Notes from article: Global Outlooks in Digital Humanities: Multilingual Practices and Minimal Computing, by Alex Gil and Élika Ortega

Notes from article: Global Outlooks in Digital Humanities: Multilingual Practices and Minimal Computing, by Alex Gil and Élika Ortega

This note is far too quick, and I have much to add on this absolutely fabulous and essential article! For now, posting even with minimal notes just to have this to be able to answer emails that need this reference!

Citation:

Alex Gil and Élika Ortega. “Global Outlooks in Digital Humanities: Multilingual Practices and Minimal Computing.” Doing Digital Humanities: Practice, Training, Research. Eds. Crompton, Constance, Richard J. Lane, and Raymond G. Siemens. New York: Routlegde, 2016: 22-34.


Page 28:

MINIMAL COMPUTING

Minimal computing as a conceptual provocation has been around GO::DH since the formative days of INKE’s Birds-of-a-Feather gathering in Havana (“Havana Gathering”). As a result of the then extant embargo, some peculiar academic and popular minimal computing practices had developed in Cuba: USB parties to share document libraries, email chains as forms of publication, SMS hacks, and much
more. Since our colleagues in Cuba have formed an integral part of the GO::DH network, these concerns never went away, and have now come to inform much of what we do. More recently, a new working group was formed around minimal computing, and we have launched an early version of an informational site for us to share thought pieces and resources around minimal computing.

In general, we can say that minimal computing is the application of minimalist principles to computing. In reality, though, minimal computing is in the eye of the beholder. A Raspberry Pi could be understood as an example of a minimalist piece of hardware because the creators reduced computing components to what they saw as a bare minimum to achieve simple tasks. The learning curve for using one, though, can be threatening to beginners, and therefore requires more than minimum effort.

On a user interface, on the other hand, eliminating clutter (unnecessary buttons, distracting design, etc.) can also be understood to be part of a minimalist approach, [page 29] making it easier for users to engage and also lighter on browsers. Google’s success, for example, may be owed to the reduction of the search function to one box. In order to achieve this feat, though, we estimate that Google uses an enormous amount of code and data in the back end, needing enormous computing power to run.

Here, we prefer to (un-)define minimal computing around the question “What do we need?” If we do so, our orientations vis-à-vis ease of use, ease of creation, increased access, and reductions in computing – and by extension, electricity -become clearer.

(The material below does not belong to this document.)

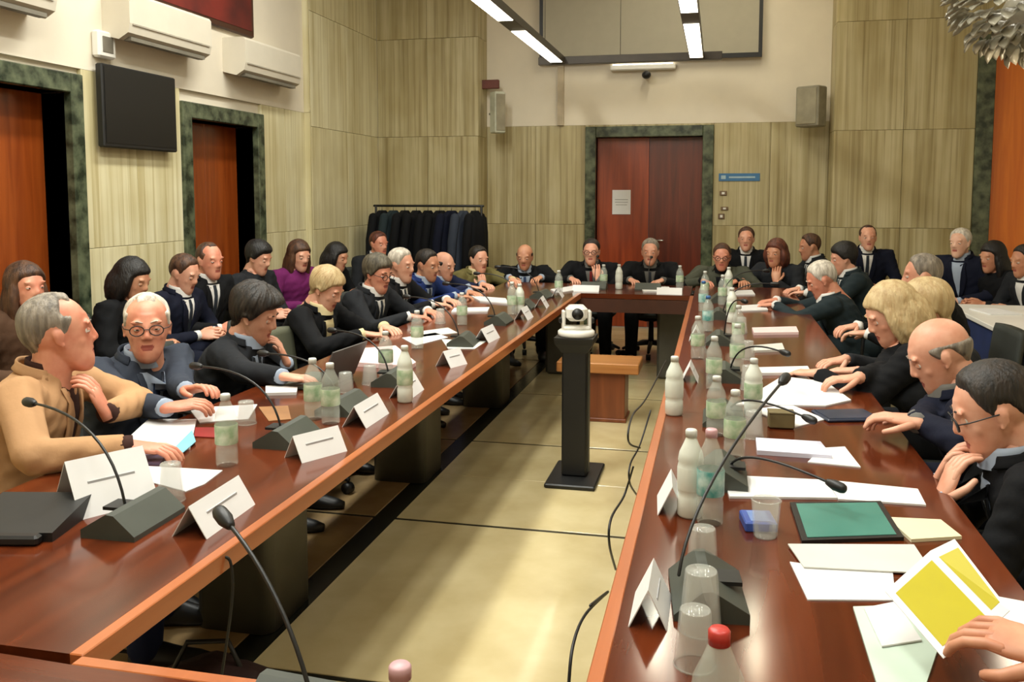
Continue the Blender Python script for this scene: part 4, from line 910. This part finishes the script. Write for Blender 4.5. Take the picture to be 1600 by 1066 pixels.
quad([(272, 700), (300, 672), (306, 690), (285, 708)], 'small blue-edged leaflet on the right of the open document', BLUEP, z=TZ+.007, th=.002)
quad([(178, 708), (260, 710), (250, 724), (180, 722)], 'purple-grey booklet just behind the large open card', PURP, 'booklet', 'booklet', th=.008)
quad([(205, 745), (222, 728), (348, 735), (320, 756), (290, 768)], 'white sheet under the near upturned glass')
quad([(298, 642), (330, 636), (402, 632), (388, 655), (312, 660)], 'loose white papers before the white-haired man with glasses')
quad([(305, 668), (345, 668), (345, 684), (303, 682)], 'small red booklet beside the near water bottle', REDP, 'booklet', 'booklet')
quad([(415, 603), (466, 601), (463, 613), (415, 614)], 'white pad before the mop-haired man', th=.012)
quad([(404, 636), (450, 634), (455, 655), (420, 658)], 'brown card before the pair of bottles', mat('card_brown', (150, 104, 60), .6))
quad([(553, 566), (555, 545), (618, 540), (650, 566), (640, 572)], 'pinkish file before the blonde woman on the left', PINKP, 'file', 'file', th=.02)
quad([(628, 528), (680, 520), (700, 527), (650, 540)], 'white sheets before the bespectacled man')
quad([(690, 530), (760, 533), (742, 545), (700, 545)], 'white sheet near the table edge before the silver-haired man', GREYP)
quad([(640, 520), (700, 512), (715, 520), (655, 527)], 'white sheets between two officers and the microphone', GREYP)
quad([(710, 481), (765, 480), (762, 486), (705, 487)], 'white sheets before the dark-haired officer', th=.01)
quad([(735, 462), (790, 466), (795, 474), (750, 470)], 'white sheets before the officer in olive', th=.01)
quad([(860, 452), (900, 446), (905, 452), (870, 458)], 'white papers at the far left table corner', th=.01)
quad([(1000, 448), (1045, 448), (1050, 455), (1005, 455)], 'white papers before the bearded far man', th=.01)
quad([(1128, 742), (1290, 750), (1308, 778), (1140, 776)], 'long white printed sheets left of the low microphone', th=.006)
quad([(1292, 750), (1434, 764), (1447, 789), (1310, 780)], 'long white printed sheets right of the low microphone', th=.005)
quad([(1181, 684), (1282, 690), (1300, 712), (1183, 704)], 'thick white file with blue edge before the bald man', mat('paper_cool', (214, 214, 232), .6, var=.03), th=.014)
quad([(1284, 700), (1320, 698), (1345, 730), (1262, 722)], 'white sheets by the fingers of the bald man', th=.004)
quad([(1150, 632), (1222, 588), (1290, 596), (1330, 625), (1290, 634)], 'big white document before the blonde women', th=.006)
quad([(1175, 640), (1235, 632), (1290, 655), (1240, 668)], 'white papers under the small olive box', th=.004)
quad([(1185, 574), (1262, 572), (1268, 582), (1190, 583)], 'white folded paper before the blonde with long hair', th=.012)
quad([(1172, 540), (1222, 536), (1226, 546), (1176, 548)], 'second file towards the white-haired reader', th=.012, m=GREYP)
quad([(1175, 512), (1244, 510), (1248, 519), (1178, 520)], 'pinkish file before the white-haired reader', PINKP, 'file', 'file', th=.015)
quad([(1130, 455), (1175, 453), (1180, 460), (1135, 461)], 'white sheet before the man in grey-green jacket', th=.008)
quad([(1150, 478), (1195, 475), (1200, 484), (1155, 486)], 'white sheets near the far end of the right table', th=.008)
quad([(1231, 850), (1428, 851), (1450, 884), (1452, 896), (1256, 886)], 'greyish sheet above the white one on the near right table', GREYP, z=TZ+.004)
quad([(1234, 878), (1275, 884), (1395, 895), (1400, 938), (1262, 937)], 'white sheet half under the greyish one')
quad([(1385, 808), (1470, 812), (1503, 838), (1424, 843)], 'cream notepad right of the teal tablet', mat('paper_cream', (222, 214, 178), .7, var=.02), 'notepad', 'notepad', th=.008)
quad([(1333, 948), (1420, 945), (1470, 1000), (1440, 1090), (1380, 1100)], 'pale green folder in the lower right', GRNP, 'folder', 'folder', th=.004)
quad([(1350, 950), (1400, 940), (1440, 1000), (1378, 1010)], 'white leaflet on the pale green folder', z=TZ+.005)
quad([(1520, 925), (1600, 940), (1640, 985), (1560, 975)], 'white sheet by the right picture edge')
# teal tablet on black folder
P = [T(*q) for q in ((1240, 792), (1372, 790), (1405, 843), (1258, 848))]; c = sum(P)/4
r = empty('tablet', (c[0], c[1], TZ), 0, 'tablet with teal screen in a black cover on the right table', 'tablet')
def qd(P, c, z0, z1, k, m, nm, par):
    mb = MB(); mb.loft([[((p[0]-c[0])*k, (p[1]-c[1])*k, z) for p in P] for z in (z0, z1)], smooth=False); return mb.build(nm, m, par)
qd(P, c, 0, .009, 1.08, BLACK, 'cover', r); qd(P, c, .009, .0105, .95, TEAL, 'screen', r)
p = T(1322, 652); r = empty('tablet', (p[0], p[1], TZ), .3, 'dark blue tablet lying before the blonde with long hair and the bald man', 'tablet')
mb = MB(); mb.box((0, 0, .006), (.2, .15, .012), bev=.004); mb.build('cover', mat('tablet_navy', (34, 44, 66), .4), r); mb = MB(); mb.box((0, 0, .0125), (.18, .13, .002)); mb.build('screen', mat('tablet_dark_screen', (44, 58, 84), .2), r)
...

Designer and theorist Ernesto Oroza, writing on what he terms Cuba’s “Architecture of Necessity,” can be helpful here:

I am using Architecture of necessity term as a metaphor. On the one hand it can be read as a descriptive term, austere in its rhetorical value, almost obvious. On the other hand, the term enunciates an architecture that is its self-diagram, and this image becomes structural and programmatic. I believe
that architecture should be that. The home must be a structure of agreements. A factual connection between needs, materials, technology, urban regulations and social conditions. (par. 3)

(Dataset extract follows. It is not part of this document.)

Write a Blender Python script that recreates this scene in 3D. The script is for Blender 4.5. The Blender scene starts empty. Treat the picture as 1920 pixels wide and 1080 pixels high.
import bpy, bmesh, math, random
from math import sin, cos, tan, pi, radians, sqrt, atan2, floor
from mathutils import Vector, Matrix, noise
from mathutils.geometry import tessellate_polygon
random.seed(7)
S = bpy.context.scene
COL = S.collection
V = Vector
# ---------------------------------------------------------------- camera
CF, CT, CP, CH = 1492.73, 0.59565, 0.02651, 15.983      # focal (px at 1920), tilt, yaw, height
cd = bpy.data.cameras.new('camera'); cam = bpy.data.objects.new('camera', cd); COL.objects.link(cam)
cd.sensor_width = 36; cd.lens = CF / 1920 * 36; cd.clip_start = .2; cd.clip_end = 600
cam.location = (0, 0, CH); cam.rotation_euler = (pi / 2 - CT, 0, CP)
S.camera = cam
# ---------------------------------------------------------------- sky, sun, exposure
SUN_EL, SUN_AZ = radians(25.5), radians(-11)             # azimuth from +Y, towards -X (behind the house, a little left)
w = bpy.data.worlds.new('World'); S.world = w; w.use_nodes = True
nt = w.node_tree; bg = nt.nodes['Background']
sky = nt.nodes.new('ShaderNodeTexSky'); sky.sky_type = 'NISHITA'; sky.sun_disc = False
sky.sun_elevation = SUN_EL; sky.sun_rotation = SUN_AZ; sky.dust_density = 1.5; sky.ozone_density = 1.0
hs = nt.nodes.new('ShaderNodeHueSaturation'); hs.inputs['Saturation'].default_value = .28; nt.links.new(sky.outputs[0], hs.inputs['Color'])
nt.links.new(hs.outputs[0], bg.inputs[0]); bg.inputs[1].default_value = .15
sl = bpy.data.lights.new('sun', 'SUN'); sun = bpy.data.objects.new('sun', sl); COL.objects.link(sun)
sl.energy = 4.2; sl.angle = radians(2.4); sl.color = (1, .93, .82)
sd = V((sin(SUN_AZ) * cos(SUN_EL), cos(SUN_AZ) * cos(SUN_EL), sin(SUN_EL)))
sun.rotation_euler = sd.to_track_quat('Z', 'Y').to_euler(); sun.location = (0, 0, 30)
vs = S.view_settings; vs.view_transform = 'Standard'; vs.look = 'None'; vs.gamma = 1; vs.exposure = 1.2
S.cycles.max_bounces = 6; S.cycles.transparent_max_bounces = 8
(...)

The architecture of need that Oroza describes grows out of the long-term incapacity of government infrastructures or bureaucracies to regulate against urgency; an attitude of disobedience against wholeness or finished products; a cleverness that can make-do with available materials; and a constant care for our social surroundings. This set of conditions, different depending on the locality, apply to
many sectors of DH (and the humanities at large) not simply as analogy, but as lived experience. Minimal computing for us considers a digital scholarly practice that approaches its own self-diagram along these lines.

The we in “what do we need?” are the scholars qua scholars around the world: librarians, professors, students, cultural workers, independent or affiliated to institutions. Needless to say, workers in the humanities have many diverse needs, so we focus here on what we consider the most important shared one: the renewal, dissemination, and preservation of the scholarly record. We take for granted the
intersections of our work with the human record writ large, and the pressing work of scholarly critique of (present) culture, our teaching, and the public humanities.

Our first answers to the question, then, come from an acknowledgment of the hybrid and global future we see being shaped for the scholarly record: parts digital, parts analog. In this new media environment we continue to protect, study, and renew the analog, as we attempt to harness the new media in smart, ethical, and sustainable ways. For several reasons, this implies learning how to produce,
disseminate, and preserve digital scholarship ourselves, without the help we can’t get, even as we fight to build the infrastructures we need at the intersection of, with, and beyond institutional libraries and schools. To reiterate, our minimal computing does not stand in as a universal call, but rather as a localizable space [page 30] for new questions and practices, an injunction to constantly repeat the question,

“what do we need?”

Most scholars need to write and make public.”